2) uma outra questão de alguma substância neste artigo é que (na China) se tomava a situação como estando «tudo bem» enquanto a faculdade-filial [de menor qualidade] dava diplomas com o "selo"/nome apenas da universidade-mãe [de qualidade renomada] mas que «tudo ficou muito mau» quando essa mesma faculdade-filial começa a ter nos seus diplomas os nomes (aglutinados) de ambas as instituições [a faculdade-filial e a universidade-mãe]. ou seja, tudo estaria muito bem enquanto se "aldrabavam" as pessoas com os diplomas da faculdade-filial a terem apenas o nome da universidade-mãe, quando esta pouco (ou mesmo nada) tinha de influência no ensino que era ministrado na faculdade-filial.

3) julgo nem valer a pena pronunciar-me por esse "crime" da massificação do ensino superior ter retirado a «passadeira vermelha» para se ascender à elite governativa (chinesa, neste caso), que antes acontecia com a frequência elitizada das Universidades.

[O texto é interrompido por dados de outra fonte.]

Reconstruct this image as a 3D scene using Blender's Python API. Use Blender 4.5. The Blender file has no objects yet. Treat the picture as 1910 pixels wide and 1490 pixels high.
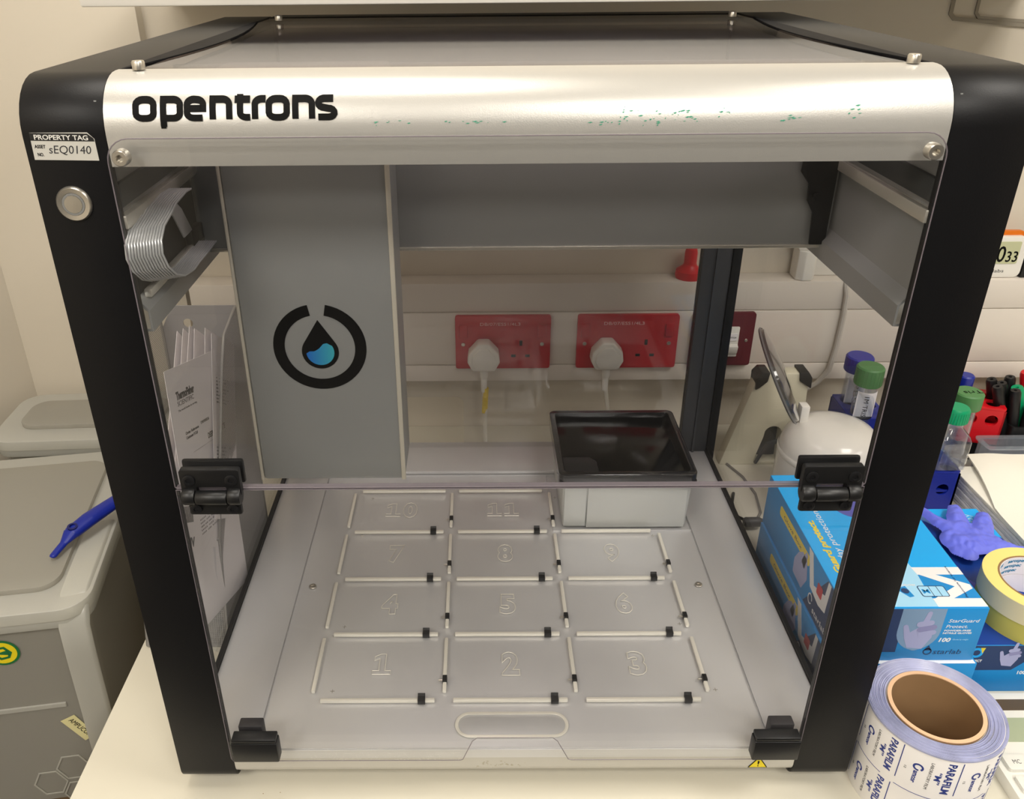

4) considero ser absolutamente errado [e parvóice tremenda] perfilhar-se um pensamento neo-ludista, de ataque às novas tecnologias (da informação e comunicação, essencialmente) como sendo as grandes culpadas dos actuais níveis de desemprego.
só nos faltaria, agora em pleno século XXI, andarmos a partir computadores e outras máquinas (industriais e não só) para assim se gerarem mais empregos; sim, pois essas «malévolas novas tecnologias» vieram tirar muitos empregos...

5) sobre as "cunhas" também não me pronuncio, qualquer pessoa de boa formação as detesta e combate.